A chegada do motor híbrido

2014 – A segunda era turbo (e híbrida)

As usinas que conhecemos hoje: arquitetura V6 de 1,6 litro, sobrealimentada por um turbo, gerenciada por transmissão automatizada SSG de oito velocidades e auxiliada por duas unidades elétricas: MGU-K (recuperação da energia cinética das frenagens) e MGU-H (recuperação da energia gerada pelo calor do turbo). Juntos, eles geram cerca de 160 cv extras por período de 33 segundos a cada volta. Peso mínimo do conjunto é de 145 kg. No princípio do regulamento a potência combinada era de aproximadamente 760 cv, mas os bólidos já começaram a romper a casa de 1.000 cv no ano passado.
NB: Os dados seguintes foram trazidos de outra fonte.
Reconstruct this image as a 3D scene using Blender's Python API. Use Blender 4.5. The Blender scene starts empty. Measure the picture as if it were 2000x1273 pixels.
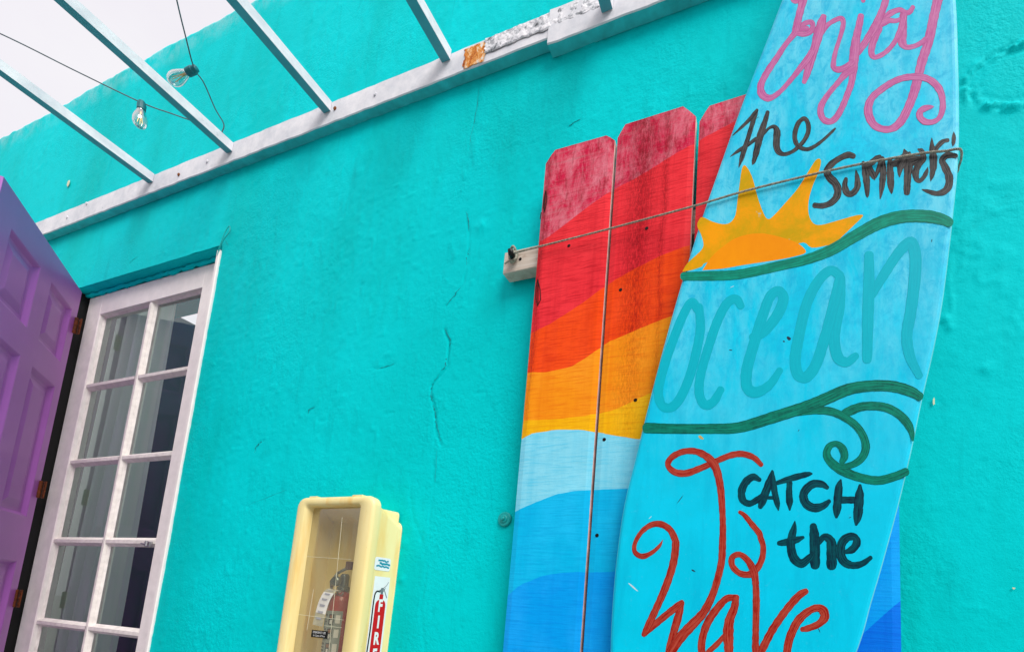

Isso mesmo com as regras impostas a fim de tornar as usinas mais eficientes e “ecologicamente corretas”: consumo de combustível limitado a 100 kg por GP e com vazão máxima de 100 kg/hora; pressão de injeção máxima de 500 atmosferas; e giros restringidos a 15.000 rpm. Sem elas, já teria sido possível alcançar 2.000 cv. Por questões de custos, foi limitado a cinco o número de unidades motrizes por temporada a cada piloto. O desenvolvimento deixou de ser totalmente congelado, mas ficou norteado por tokens: cada motor era “dividido” em 42 partes, que recebia de grau 1 a 3 em importância, totalizando 66 tokens. Cinco deles tinham seu desenvolvimento vetado, permitindo ação evolutiva sobre os demais 61.

2015 – Mexendo nos tokens

Fim do desenvolvimento congelado para determinados tokens. Cada fornecedora poderia mexer nas partes que quisessem, desde que respeitando o limite de 32 tokens por temporada.

2017 – Novos limites

Na iminência do início daquela que, muito provavelmente, será a era dos F1 mais velozes já vistos, a FIA determinou o fim da limitação do desenvolvimento dos motores por tokens. Além disso, o consumo foi readequado a 105 kg por GP, tendo em vista que os ases passarão maior parte das passagens com o pé cravado no acelerador. Entretanto, o limite de propulsores por temporada caiu para singelas quatro unidades por competidor.